Music, she writes, opens paths; it offers one the resolve and determination to take on anything. It seems to me that despite death, or rather in spite of it, there is a wild, unbounded energy to her writing that holds these narratives together. What initially appears to be disjointed is, in fact, a series of protracted events with no distinctive beginning or end.
Does it help us, then, to think of ourselves as raagams– – each with our own sound, played upon indefinitely and open to improvisation? Who can actually calculate the length of your life, Kamala muses in “Falling” (my favourite story in the collection). Song and death move in tandem here, creating a lynchpin for life itself.
Beyond interpretation
If one is at all familiar with Ambai’s oevre, it will come as no surprise to note the feminist angles from which her work may be read. She has mentioned, on occasion, that it can get irritating being boxed into the category of a “woman writer” or “feminist writer”, especially when her stories are of entirely inventive temperaments.
In this collection alone we are confronted with Ottagam, a non-human cyborg from the eleventh dimension, a ravenous crow that is reminiscent of a dead family member, a cure to hair loss that requires the use of horse urine. There is also the Ambai staple, Journey 22 and Journey 23, where she deftly captures moments in time that haunt us. In the latter, she writes: “I need just one non-symbolic cup of tea”.
At this juncture, it only seems right that I lower my head in shame. I have always maintained that there is something inherently enticing about Ambai’s writing that demands the need to interpret. But beyond this, beyond the veil of meaning she stretches out to us, this collection of short stories is a timely reminder of the ways in which we might understand language, culture, and the importance of people in our lives. Stagnated journeys, fragmented ones, ones that disappear into a fog ahead of us and require high powered flashlights to navigate: they are without beginning or end, and resultantly, cannot make crime of missteps.
All the talk of song and death in these stories seem to point towards this.
“When conversing with Thambi, they had talked very often about death. He would say, the dead do not die. They are alive in a different way in a parallel universe, a mirror reflection of ours. How to reach it? What does it mean to live then? How can one live after death?”
Ambai does not offer answers so much as she creates a space for questions.
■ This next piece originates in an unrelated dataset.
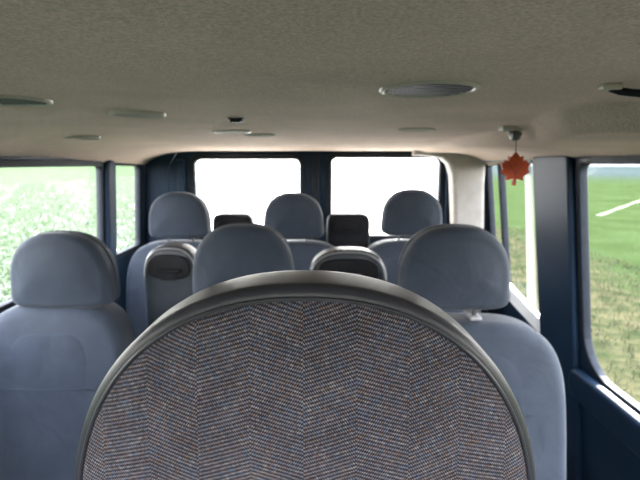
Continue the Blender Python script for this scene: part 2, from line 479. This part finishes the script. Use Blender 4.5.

For her, journeys do not come with finality. “The Lion’s Tale”, for example, is a story deeply entrenched in loss. It is about a woman whose mind cannot settle after the death of her family. She is in the grips of a hallucination and forced to reckon with the very questions she seeks to avoid.
Style and translation
The style of writing Ambai uses often turns to rhetoric. She turns the mirror back to us, as readers, to identify and untangle the complexities of her characters. It is easy to miss the way in which her words incorporate thematic elements, largely because of the effortlessness that accompanies it.
In the titular story, “A Red Necked Green Bird”, Thenmozhi and Mythili embark on a journey to find Vasanthan. The cryptic note that the story opens with reads: “I am leaving. This house and the life around it no longer interest me. Thenmozhi who looks unblinkingly at my lips when I speak. The question mark evident in her face. Why, you smile as if nothing is the matter. I can’t stand anything. I don’t need to. I am a free man. I hate all bonds. You know it. So, I am going.”
Thenmozhi, upon reading her father’s letter, immediately breaks down. What is interesting about this piece is the way Ambai draws upon Thenmozhi’s deafness to discuss language. By mediating the question through the private context of family, she draws our attention to aspects of living that require re-visiting. In their journey, Thenmozhi and her mother travel through a list of places Vasanthan may have fled to. The elements of understanding, mutation of spirit and transformation through travel form the bedrock of Ambai’s brilliance.
Ambai and Prasad appear to have arrived at a collaborative process of translating – one which acknowledges that despite the arguments and quarrels about word choices, the original story will always remain “a different experience of writing and reading”. With respect to the translation, I am inclined to point out that it is reminiscent of a raagam.
There are riffs and disruptions, as translations are bound to generate, but what emerges at the “end” does seem to be a song. I have been thinking about reading, particularly in the context of pleasure and joy; what Zadie Smith has deemed “that strange mixture of terror, pain, and delight”. If one were to find a way to summarise this collection, it would not be far-off from this working definition of joy. Mostly, I am just grateful to Ambai for allowing us to accompany her on this journey.
A Red-necked Green Bird, Ambai, translated from the Tamil by GJV Prasad, Simon & Schuster India.